Let this be a lesson, that before criticizing tradition, one must figure out why it evolved, what purpose it served in the first place. Too many leftists are smart enough to refute oft-stated arguments for traditions, but not smart enough to know their true utility, much less refute them.

On Sam Harris’ podcast, Eric Weinstein described what would become this diagram:

weinstein diagram

It’s confusing at first. The X-axis represents agreement with some rent-seeking (parasitical) narrative. The Y-axis represents moral virtue, perceived or otherwise. Different groups occupy different quadrants on this graph.

Dupes: people who think themselves sophisticated, but are actually just useful idiots.

Troglodytes: people who behave exactly like the caricature-like straw men that the dupes imagine to be their opposition.

First principle thinkers / contrarians: people who arrive at their positions independently, using logic, not because they buy into any particular “side”.

Rent-seeking elites: people who advocate policies out of greed and self-interest at the expense of everyone else.

The red line is the media narrative. It represents the arena of belief that is displayed by the media. The media creates narratives to try to convince people that anyone positioned on the blue diagonal is actually positioned on the corresponding latitude of the red diagonal.

In other words: The rent-seeking elites trick the dupes that the first principle thinkers are troglodytes.

The troglodytes are first-order-thinkers. The Dupes are second-order-thinkers. The contrarians are third-order-thinkers. The rent-seeking elites are third-order-thinkers who benefit from second-order-thought, and for their own interests try to conflate third with first order thinking.

So, in the case of Islam, an example of rent-seeking elites is CAIR, dupes are people like this, the first principle thinkers are like Sam Harris, and the troglodytes are … you can probably think of a few in your personal life.

I don’t know who made this modification, but it portrays the phenomenon:

harris weinstein diagram

As another example, I will use the topic of immigration.

The troglodyte position on immigration is something like this:

The rent-seeking position will be something corporate, politically correct, buzzword-sounding, like, “As a nation of immigrants, we must recognize that newcomers enrich our communities and make for a more vibrant nation.”

They might also make a few economic arguments, like, “Face it: are an aging population, and immigrants form the backbone of our economy.” (Translation: We’re going to turn immigration into a pyramid scheme.) Or something more pragmatic, like, “Immigrants do the jobs that us spoiled westerners don’t want to do, because they’re jobs no one wants.” (Translation: As corporations we don’t want want a labor shortage because we don’t want to raise wages, so lets import destitute people because we don’t have to pay them as much.) I can play this game all day.

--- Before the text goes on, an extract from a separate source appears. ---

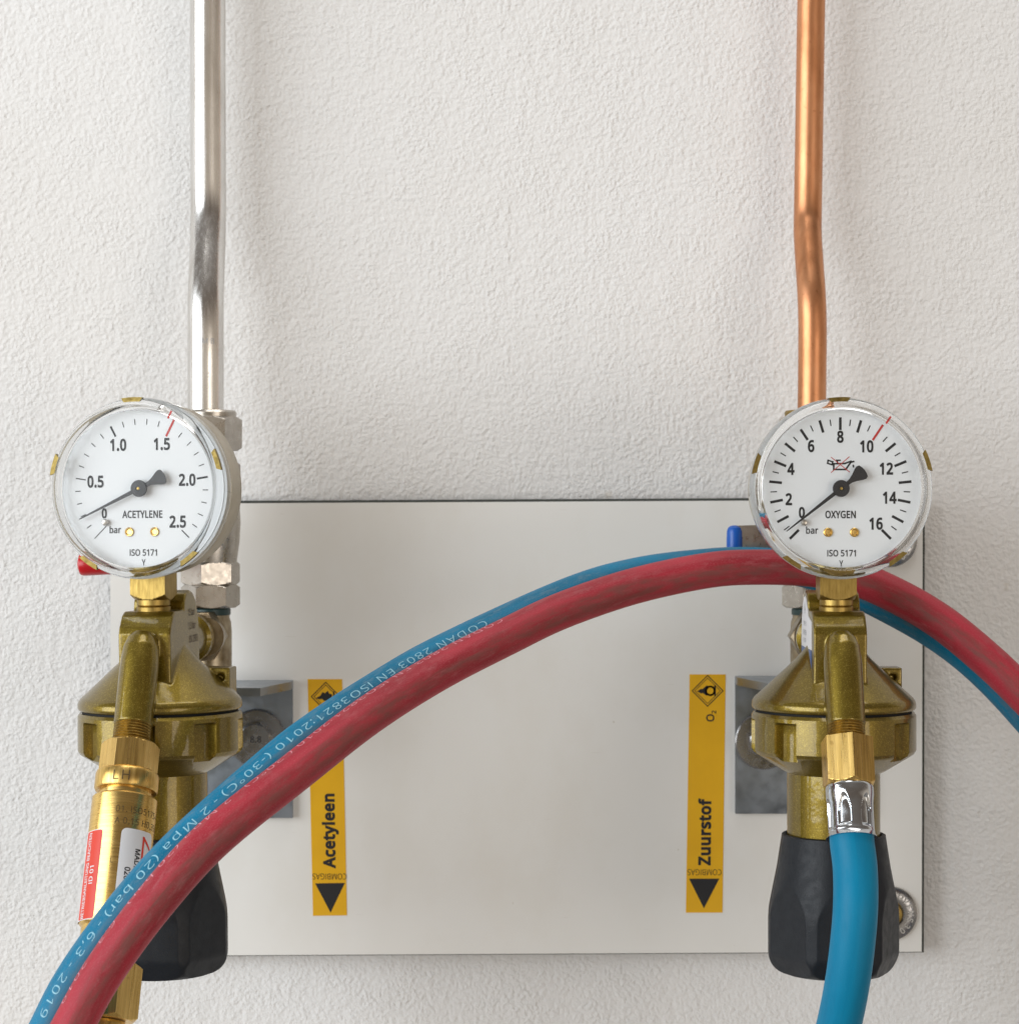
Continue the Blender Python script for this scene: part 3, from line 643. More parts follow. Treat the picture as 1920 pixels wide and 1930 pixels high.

The dupe position is often name-calling, “You’re just a dumb racist bigot who hates people who don’t look like you are talk like you because you’re scared of anything different. Immigrants are better than the natives, if I can even call them natives because they have no right to the land anyway! You’re scared of being replaced? Well you are probably right to be worried!”

As you can see, the dupes aren’t so tactful.

The contrarians will make an argument seemingly insincere, “We are a nation of immigrants in a way, but now a combination of factors such as the welfare system makes that less viable. There is some utility in diversity, but there is also the feasibility of integration to be considered; if we take in too many people, it is difficult for them to all realistically integrate. They also pay less taxes than natives, which is why some economists place them as actually a net drain on the economy. Finally, immigration is not even good as a charitable system, because it helps more than it hurts by enabling brain drain from other countries.”

This might sound like a dogwhistle, a cover for what amounts to pure bigotry. It sounds that way because rent-seeking elites have built that association. Don’t be fooled.

I pick Islam and immigration as topics because the tiers of thought are pretty well laid-out and easy to explain. But this pattern exists almost everywhere in politics.

The correct position isn’t always the one that seems sophisticated, or the one that will make you sound clever to your friends. Sometimes, the correct position is the one that will make you sound like an ignorant dunce. This is especially true of politically incorrect positions.

So should you think for yourself? Both “yes” and “sort of”. Yes if you are questioning the narrative emanating from elite organizations. What about questioning traditions? Still yes, but you better be sure before you bring the axe to them. If you fail to anticipate the unintended consequences of destroying tradition, you’d be better off a troglodyte.